Exercise description: Go through the material and write it all out exactly, minus the pictures.

Data section:
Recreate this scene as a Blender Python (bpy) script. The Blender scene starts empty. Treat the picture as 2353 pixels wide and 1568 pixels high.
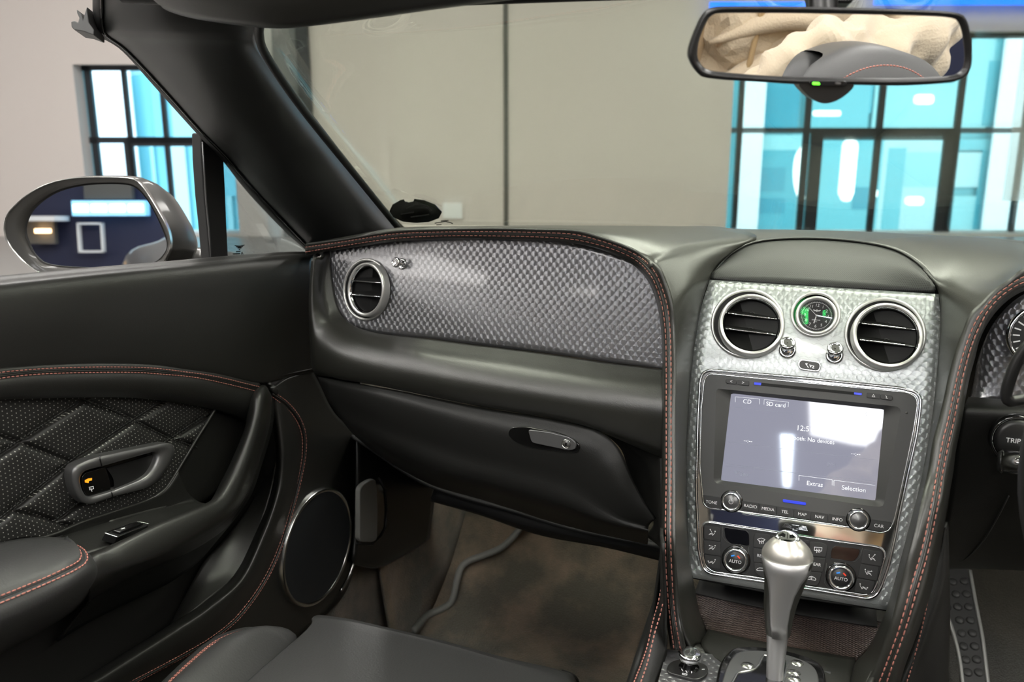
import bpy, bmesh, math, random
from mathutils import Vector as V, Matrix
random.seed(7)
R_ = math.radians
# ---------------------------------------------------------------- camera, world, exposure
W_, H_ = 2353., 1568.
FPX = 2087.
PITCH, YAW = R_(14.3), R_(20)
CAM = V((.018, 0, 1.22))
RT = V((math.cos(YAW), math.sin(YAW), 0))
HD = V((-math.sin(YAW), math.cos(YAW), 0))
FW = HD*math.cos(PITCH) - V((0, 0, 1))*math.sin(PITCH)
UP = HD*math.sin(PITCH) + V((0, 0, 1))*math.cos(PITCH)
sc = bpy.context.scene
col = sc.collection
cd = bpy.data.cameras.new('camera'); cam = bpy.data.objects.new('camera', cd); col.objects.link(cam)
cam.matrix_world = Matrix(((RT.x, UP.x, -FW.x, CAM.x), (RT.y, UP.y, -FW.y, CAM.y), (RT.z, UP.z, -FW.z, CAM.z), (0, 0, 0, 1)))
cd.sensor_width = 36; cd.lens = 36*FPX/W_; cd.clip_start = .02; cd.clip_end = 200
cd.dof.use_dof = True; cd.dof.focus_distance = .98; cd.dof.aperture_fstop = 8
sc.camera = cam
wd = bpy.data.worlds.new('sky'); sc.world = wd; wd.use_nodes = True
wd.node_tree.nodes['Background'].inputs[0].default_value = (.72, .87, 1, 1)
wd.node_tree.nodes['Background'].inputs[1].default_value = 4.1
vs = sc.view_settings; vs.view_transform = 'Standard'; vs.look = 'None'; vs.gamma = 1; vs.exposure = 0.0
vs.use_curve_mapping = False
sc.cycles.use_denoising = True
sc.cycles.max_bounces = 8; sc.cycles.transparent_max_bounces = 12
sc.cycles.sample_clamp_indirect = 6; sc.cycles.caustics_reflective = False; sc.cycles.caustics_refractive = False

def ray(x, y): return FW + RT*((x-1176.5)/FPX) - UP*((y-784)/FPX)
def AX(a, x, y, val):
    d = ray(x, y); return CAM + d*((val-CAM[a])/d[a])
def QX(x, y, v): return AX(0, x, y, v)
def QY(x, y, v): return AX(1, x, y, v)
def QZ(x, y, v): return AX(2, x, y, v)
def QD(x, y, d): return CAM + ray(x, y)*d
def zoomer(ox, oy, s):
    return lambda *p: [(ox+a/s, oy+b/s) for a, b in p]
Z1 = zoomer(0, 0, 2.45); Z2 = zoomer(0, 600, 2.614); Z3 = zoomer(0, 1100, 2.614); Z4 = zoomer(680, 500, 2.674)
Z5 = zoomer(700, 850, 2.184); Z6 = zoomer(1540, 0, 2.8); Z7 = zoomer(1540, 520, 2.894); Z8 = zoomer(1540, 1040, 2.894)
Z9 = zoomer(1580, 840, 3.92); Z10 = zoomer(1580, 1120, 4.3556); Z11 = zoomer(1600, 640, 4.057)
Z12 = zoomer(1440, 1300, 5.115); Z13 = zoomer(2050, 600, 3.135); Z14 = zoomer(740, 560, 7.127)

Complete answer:
Recreate this scene as a Blender Python (bpy) script. The Blender scene starts empty. Treat the picture as 2353 pixels wide and 1568 pixels high.
import bpy, bmesh, math, random
from mathutils import Vector as V, Matrix
random.seed(7)
R_ = math.radians
# ---------------------------------------------------------------- camera, world, exposure
W_, H_ = 2353., 1568.
FPX = 2087.
PITCH, YAW = R_(14.3), R_(20)
CAM = V((.018, 0, 1.22))
RT = V((math.cos(YAW), math.sin(YAW), 0))
HD = V((-math.sin(YAW), math.cos(YAW), 0))
FW = HD*math.cos(PITCH) - V((0, 0, 1))*math.sin(PITCH)
UP = HD*math.sin(PITCH) + V((0, 0, 1))*math.cos(PITCH)
sc = bpy.context.scene
col = sc.collection
cd = bpy.data.cameras.new('camera'); cam = bpy.data.objects.new('camera', cd); col.objects.link(cam)
cam.matrix_world = Matrix(((RT.x, UP.x, -FW.x, CAM.x), (RT.y, UP.y, -FW.y, CAM.y), (RT.z, UP.z, -FW.z, CAM.z), (0, 0, 0, 1)))
cd.sensor_width = 36; cd.lens = 36*FPX/W_; cd.clip_start = .02; cd.clip_end = 200
cd.dof.use_dof = True; cd.dof.focus_distance = .98; cd.dof.aperture_fstop = 8
sc.camera = cam
wd = bpy.data.worlds.new('sky'); sc.world = wd; wd.use_nodes = True
wd.node_tree.nodes['Background'].inputs[0].default_value = (.72, .87, 1, 1)
wd.node_tree.nodes['Background'].inputs[1].default_value = 4.1
vs = sc.view_settings; vs.view_transform = 'Standard'; vs.look = 'None'; vs.gamma = 1; vs.exposure = 0.0
vs.use_curve_mapping = False
sc.cycles.use_denoising = True
sc.cycles.max_bounces = 8; sc.cycles.transparent_max_bounces = 12
sc.cycles.sample_clamp_indirect = 6; sc.cycles.caustics_reflective = False; sc.cycles.caustics_refractive = False

def ray(x, y): return FW + RT*((x-1176.5)/FPX) - UP*((y-784)/FPX)
def AX(a, x, y, val):
    d = ray(x, y); return CAM + d*((val-CAM[a])/d[a])
def QX(x, y, v): return AX(0, x, y, v)
def QY(x, y, v): return AX(1, x, y, v)
def QZ(x, y, v): return AX(2, x, y, v)
def QD(x, y, d): return CAM + ray(x, y)*d
def zoomer(ox, oy, s):
    return lambda *p: [(ox+a/s, oy+b/s) for a, b in p]
Z1 = zoomer(0, 0, 2.45); Z2 = zoomer(0, 600, 2.614); Z3 = zoomer(0, 1100, 2.614); Z4 = zoomer(680, 500, 2.674)
Z5 = zoomer(700, 850, 2.184); Z6 = zoomer(1540, 0, 2.8); Z7 = zoomer(1540, 520, 2.894); Z8 = zoomer(1540, 1040, 2.894)
Z9 = zoomer(1580, 840, 3.92); Z10 = zoomer(1580, 1120, 4.3556); Z11 = zoomer(1600, 640, 4.057)
Z12 = zoomer(1440, 1300, 5.115); Z13 = zoomer(2050, 600, 3.135); Z14 = zoomer(740, 560, 7.127)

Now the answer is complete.